В общем, чем старше я становилась, и чем старше становился мой отец, тем отношения становились всё более невыносимыми, и мы всё более отдалялись друг от друга.
Осталась ли вражда и ненависть у меня по отношению к нему сейчас? Нет, я испытываю просто горечь, лёгкую грусть, как послевкусие от микстуры. Микстуры, которая не помогла. Я пыталась делать попытки найти взаимопонимание, найти точки соприкосновения, и звонила ему потом сама, либо он мне звонил, и мы разговаривали по часу, и этот час заканчивался тем, что отец снова и снова доводил меня до нервного срыва, до истерики, ведь я каждый раз на радостях забывала, что это его хобби, любимое занятие - довести меня до слез и смотреть, как я плачу, и, испытывая от этого облегчение, смеяться от удовольствия. Облегчение и несказанное удивительное удовольствие от этого было написано у него на лице. Этот странный «энерговампиризм» или моральный садизм был неотъемлемой чертой их фамилии – его мать и сестра тоже были такими же, хотя, бабка до старости лет относилась ко мне с теплотой, лишь после 70-ти стала скрывать от меня многое.
Я, конечно, и раньше понимала, что это моральный садизм, и что таких людей не исправить, и что я не должна общаться с ним, а мне лучше избегать отношение с таким человеком, но мне не хватало отца, и я ничего не могла с собой поделать. Мне хотелось иметь любящего нормального отца, поэтому я до конца пыталась построить с ним хоть какие-то адекватные отношения, но этого не происходило, и раз за разом я обманывалась его улыбками.
22. Дед (отец отца)
3.4.
Отец отца – это, пожалуй, единственный родственник, о ком я могу тепло отзываться, иногда мне даже жаль, что его нет уже в живых, но, зато, он не видит, во что с годами превратилась его семья.
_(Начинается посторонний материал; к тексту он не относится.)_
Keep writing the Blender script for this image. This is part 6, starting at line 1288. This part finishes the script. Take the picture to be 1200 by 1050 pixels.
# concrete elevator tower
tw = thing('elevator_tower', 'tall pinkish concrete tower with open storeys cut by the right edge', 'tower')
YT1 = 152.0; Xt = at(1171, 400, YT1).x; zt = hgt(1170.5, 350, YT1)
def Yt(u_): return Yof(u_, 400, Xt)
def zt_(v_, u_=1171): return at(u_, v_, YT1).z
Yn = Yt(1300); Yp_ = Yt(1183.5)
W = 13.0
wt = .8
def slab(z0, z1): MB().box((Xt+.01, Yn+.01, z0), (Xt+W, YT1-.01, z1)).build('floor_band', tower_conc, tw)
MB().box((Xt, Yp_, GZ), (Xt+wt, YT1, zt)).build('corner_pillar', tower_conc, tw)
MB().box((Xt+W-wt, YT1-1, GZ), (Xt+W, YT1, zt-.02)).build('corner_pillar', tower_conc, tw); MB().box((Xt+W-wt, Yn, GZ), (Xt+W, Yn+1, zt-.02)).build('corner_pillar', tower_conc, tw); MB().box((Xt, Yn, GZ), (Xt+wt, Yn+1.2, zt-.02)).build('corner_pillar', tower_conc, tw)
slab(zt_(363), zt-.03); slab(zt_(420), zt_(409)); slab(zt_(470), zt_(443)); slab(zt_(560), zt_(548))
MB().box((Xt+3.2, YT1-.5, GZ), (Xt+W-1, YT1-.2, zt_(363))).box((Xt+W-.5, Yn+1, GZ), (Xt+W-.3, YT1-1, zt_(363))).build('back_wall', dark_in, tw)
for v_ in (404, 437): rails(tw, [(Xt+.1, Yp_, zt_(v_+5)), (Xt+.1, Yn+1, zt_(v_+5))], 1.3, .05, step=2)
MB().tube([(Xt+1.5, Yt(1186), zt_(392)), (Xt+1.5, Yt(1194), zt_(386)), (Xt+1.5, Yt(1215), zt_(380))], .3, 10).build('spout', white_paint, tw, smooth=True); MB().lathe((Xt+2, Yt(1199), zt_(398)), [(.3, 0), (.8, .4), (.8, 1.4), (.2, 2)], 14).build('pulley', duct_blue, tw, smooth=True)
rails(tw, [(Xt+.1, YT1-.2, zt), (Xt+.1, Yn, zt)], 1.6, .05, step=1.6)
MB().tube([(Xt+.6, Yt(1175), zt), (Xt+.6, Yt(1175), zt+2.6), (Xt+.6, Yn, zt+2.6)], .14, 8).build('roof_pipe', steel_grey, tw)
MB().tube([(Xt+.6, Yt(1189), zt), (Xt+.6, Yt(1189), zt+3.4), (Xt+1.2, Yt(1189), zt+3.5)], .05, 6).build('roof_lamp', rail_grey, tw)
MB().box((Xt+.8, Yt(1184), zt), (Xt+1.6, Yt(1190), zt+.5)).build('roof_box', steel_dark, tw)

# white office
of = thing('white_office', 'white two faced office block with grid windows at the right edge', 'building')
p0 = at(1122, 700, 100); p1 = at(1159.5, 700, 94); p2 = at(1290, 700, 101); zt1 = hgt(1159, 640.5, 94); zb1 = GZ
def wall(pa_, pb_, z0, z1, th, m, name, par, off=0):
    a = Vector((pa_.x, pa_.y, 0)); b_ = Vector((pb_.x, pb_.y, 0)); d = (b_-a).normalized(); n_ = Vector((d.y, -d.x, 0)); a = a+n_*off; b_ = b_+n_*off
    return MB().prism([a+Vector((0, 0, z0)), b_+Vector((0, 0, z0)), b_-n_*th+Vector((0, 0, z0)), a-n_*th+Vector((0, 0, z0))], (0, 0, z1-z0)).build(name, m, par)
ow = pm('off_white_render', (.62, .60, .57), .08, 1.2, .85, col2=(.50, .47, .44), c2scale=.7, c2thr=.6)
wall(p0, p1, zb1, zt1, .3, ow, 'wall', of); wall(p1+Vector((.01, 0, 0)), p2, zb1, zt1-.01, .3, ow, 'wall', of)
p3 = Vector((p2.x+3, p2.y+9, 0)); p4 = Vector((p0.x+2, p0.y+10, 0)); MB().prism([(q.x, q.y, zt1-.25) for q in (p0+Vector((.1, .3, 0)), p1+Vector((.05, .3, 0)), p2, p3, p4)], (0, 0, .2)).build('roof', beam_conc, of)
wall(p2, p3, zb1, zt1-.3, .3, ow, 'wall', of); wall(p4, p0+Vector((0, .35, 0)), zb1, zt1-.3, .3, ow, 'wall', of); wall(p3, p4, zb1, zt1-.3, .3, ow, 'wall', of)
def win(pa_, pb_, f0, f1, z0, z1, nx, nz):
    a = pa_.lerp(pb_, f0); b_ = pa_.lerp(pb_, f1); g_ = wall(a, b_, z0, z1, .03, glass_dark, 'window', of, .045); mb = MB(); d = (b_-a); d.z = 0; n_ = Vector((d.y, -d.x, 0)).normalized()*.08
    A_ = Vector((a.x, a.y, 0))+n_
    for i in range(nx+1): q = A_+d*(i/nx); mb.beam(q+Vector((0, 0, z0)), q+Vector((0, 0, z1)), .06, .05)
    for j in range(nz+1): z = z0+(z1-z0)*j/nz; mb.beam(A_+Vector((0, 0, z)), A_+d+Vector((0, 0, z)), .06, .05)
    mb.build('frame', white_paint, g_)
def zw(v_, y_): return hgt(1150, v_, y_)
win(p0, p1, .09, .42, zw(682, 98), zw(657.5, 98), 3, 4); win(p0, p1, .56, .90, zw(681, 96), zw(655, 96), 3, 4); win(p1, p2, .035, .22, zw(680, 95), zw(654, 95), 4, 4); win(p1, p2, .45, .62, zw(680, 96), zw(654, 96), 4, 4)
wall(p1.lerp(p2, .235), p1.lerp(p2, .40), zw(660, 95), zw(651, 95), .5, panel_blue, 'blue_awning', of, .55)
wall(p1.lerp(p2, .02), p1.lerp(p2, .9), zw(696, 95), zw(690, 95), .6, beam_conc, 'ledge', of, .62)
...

Дед был среднего роста, с армейской выправкой, прямым взглядом, зычным голосом, светлыми кудрявыми волосами и серо-голубыми глазами; яркая внешность его и прямая осанка, а также этот громкий низкий голос, оставшийся с военного времени, и постоянное желание общаться с людьми и животными (этим он отличался от остальных дедов в округе), очень располагал к себе окружающих. Дед, гвардии младший сержант, гордился тем, что он воевал, и рассказывал мне постоянно какие-нибудь байки про военное время, он никого не убил, был связистом, и это очень важная профессия. Я писала после его смерти статью о его жизни и службе в деревенскую газету. Он дошёл до Берлина, оставался в Германии до 45-го, я храню его военный альбом до сих пор. Дед работал главой автоклуба у него был мотоцикл и автомобиль. Затем он выучился на фотографа и стал профессиональным фотографом, он был на расхват среди местного населения. У деда была магниевая вспышка, реактивы, множество разной фотобумаги, аппарат Зенит, он проявлял фотографии в полной темноте в ванной комнате. Я храню его черно-белые книги по основам фотографии (выпуска 60-х годов).
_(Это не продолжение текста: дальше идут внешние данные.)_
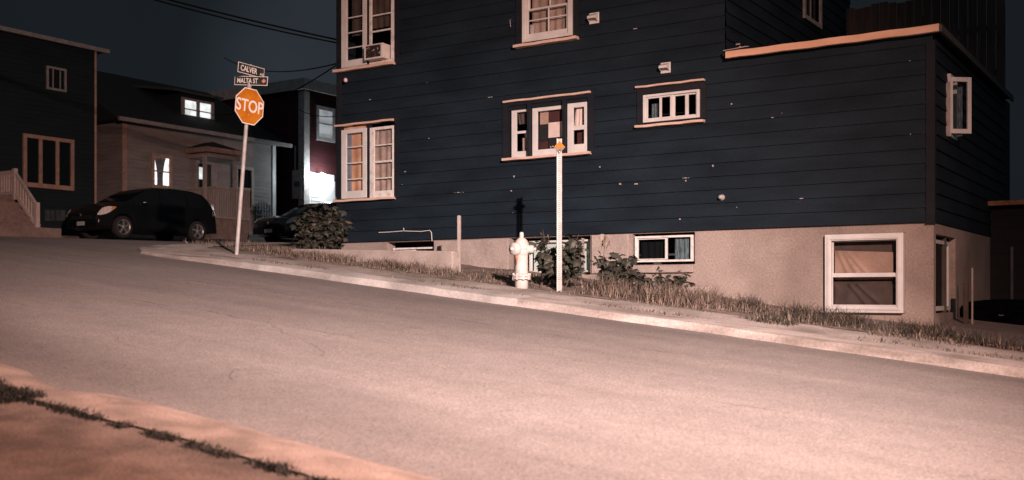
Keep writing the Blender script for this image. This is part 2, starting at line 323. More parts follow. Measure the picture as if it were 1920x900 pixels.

Традиции в нашей семье было собираться свей семьей и приглашать друзей семьи, а также ходить по гостям, сыпать на пол пшеницу из тканевого мешочка со словами «Сею-сею, посеваю, с Рождеством всех поздравляю», это означало, что в этом году непременно будет большой урожай. Друзья нашей семьи делали точно так же приходили к нам с мешочками полными пшеницы, однажды, у нас было засеян пол настолько сильно, что слой зерна достигал в толщину полутора см. Ещё одна традиция нашей семьи - это каждое лето ездить варить уху на речке из свежепойманной рыбы, родственники и их друзья ставили сети, в них попадался хариуз. На улочку ловилась щука, лещ, плотва... Дедушка нас всех фотографировал, поскольку он работал фотографом, и фотографии в нашей семье получались и на речке, и на рыбалке, и на крылечке, и на улице возле яблонь… Иногда на совместных попойках получались фотографии, на которой люди раздеты, в бюстгальтерах, либо на природе, либо в квартире, неважно (купальников было в продаже мало в советские времена), однажды люди были расписаны какими-то надписями по телу (например, отец однажды оделся в меха на голое тело и помадой на своём худом торсе написал «Не перевелись на Руси ещё богатыри!» Это черно-белая дочь фотоаппарата Зенит долго у нас лежала. Я не помню, где она сейчас. Вообще, я считаю, что очень странные были в нашей семье традиции, но мне нравились, например, уха, соленая рыба, посиделки у костра, это я очень любила. Наши выезды на речку нравились еще и комарам и слепням, но мы, дети (у друзей деда и бабки был внук – мой друг детства), очень любили ловить бабочек, жуков, лягушек, улиток, бычков-подкаменщиков (есть их было невозможно, просто, из спортивного интереса). Дед бабку всегда очень любил, ревновал ее к друзьям семьи.